L’opzione (è giusto rimarcare che non si tratta di un obbligo) presenta diversi vantaggi, legati prima di tutto alla gestione delle comunicazioni che arrivano dagli enti pubblici di vario genere e che spesso fino a ora si erano tradotte nelle tanto temute ‘cartoline’ che il portalettere deve recapitare ai diretti interessati. Lasciando magari enigmatici avvisi nelle buchette delle lettere di chi non si trova in casa al momento del suono del campanello e che a quel punto deve accollarsi l’onere di raggiungere l’ufficio postale di competenza nei giorni successivi.

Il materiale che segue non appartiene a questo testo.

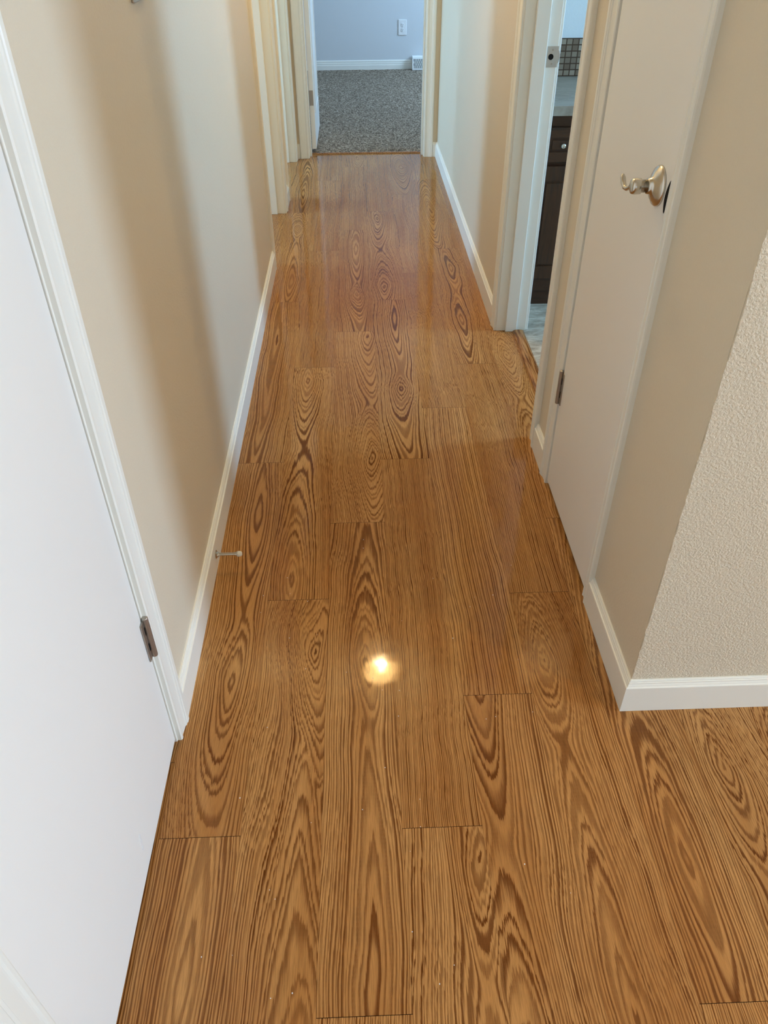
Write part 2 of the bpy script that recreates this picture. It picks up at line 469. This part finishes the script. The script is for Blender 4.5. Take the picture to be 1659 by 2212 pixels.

Registrandosi nell’Indice Nazionale dei Domicili Digitali (per farlo bisogna accedere al sito https:domiciliodigitale.gov.it utilizzando le proprie credenziali Spid, della Carta di Identità elettronica o della Carta Nazionale dei Servizi, inserendo poi il proprio indirizzo pec) invece questo problema viene evitato. Il personale dell’ufficio della pubblica amministrazione coinvolto nell’atto infatti, invece di predisporne l’invio cartaceo, si limita a individuare l’indirizzo pec corrispondente e inoltrare il documento con un clic. Così vengono drasticamente ridotti i tempi e i costi. Il servizio è gratuito, ma presuppone ovviamente la necessità di disporre di un indirizzo di posta elettronica certificato. Al momento nel nostro Paese ne sono stati registrati circa 14 milioni e mezzo.

Se è vero che per il cittadino non c’è alcun obbligo di disporre di un indirizzo pec, nel nostro ordinamento sono progressivamente comparse disposizioni che hanno imposto questo tipo di casella di posta elettronica a un crescente numero di soggetti. Le categorie coinvolte, oltre alle pubbliche amministrazioni, sono i professionisti iscritti a un albo, le società di persone, le partite iva e le ditte individuali, compresi gli artigiani. Sono invece esentate le partite iva assoggettate al regime forfettario (ad eccezione di quelle iscritte a un albo professionale o alla Camera di Commercio).

Il fatto che i vantaggi siano apprezzati, è dimostrato dai numeri, che parlano di 493 milioni di messaggi scambiati nell’arco di un bimestre a inizio 2023. Per creare una casella di posta elettronica serve prima di tutto accedere al sito di uno dei tanti provider che forniscono il servizio: l’elenco dei gestori autorizzati è pubblicato sul sito dell’Agenzia per l’Italia Digitale. Attualmente sono elencate una ventina di opzioni che comprendono, tra gli altri, Aruba, il Consiglio Nazionale del Notariato, Infocert, Intesa, Poste Italiane e Telecom Italia Trust Technologies. Agli albori del servizio, nato nel 2005, aprire e mantenere una pec era un’operazione gratuita. Ora invece è previsto un costo.

Gli importi base partono da circa 5 euro (più iva) all’anno durante gli eventuali periodi promozionali e a regime si attestano intorno ai 10, con in ogni caso sensibili differenze che variano in base alle opzioni aggiuntive richieste, traducibili per esempio in maggiori spazi di archiviazione o in sevizi di notifica personalizzati.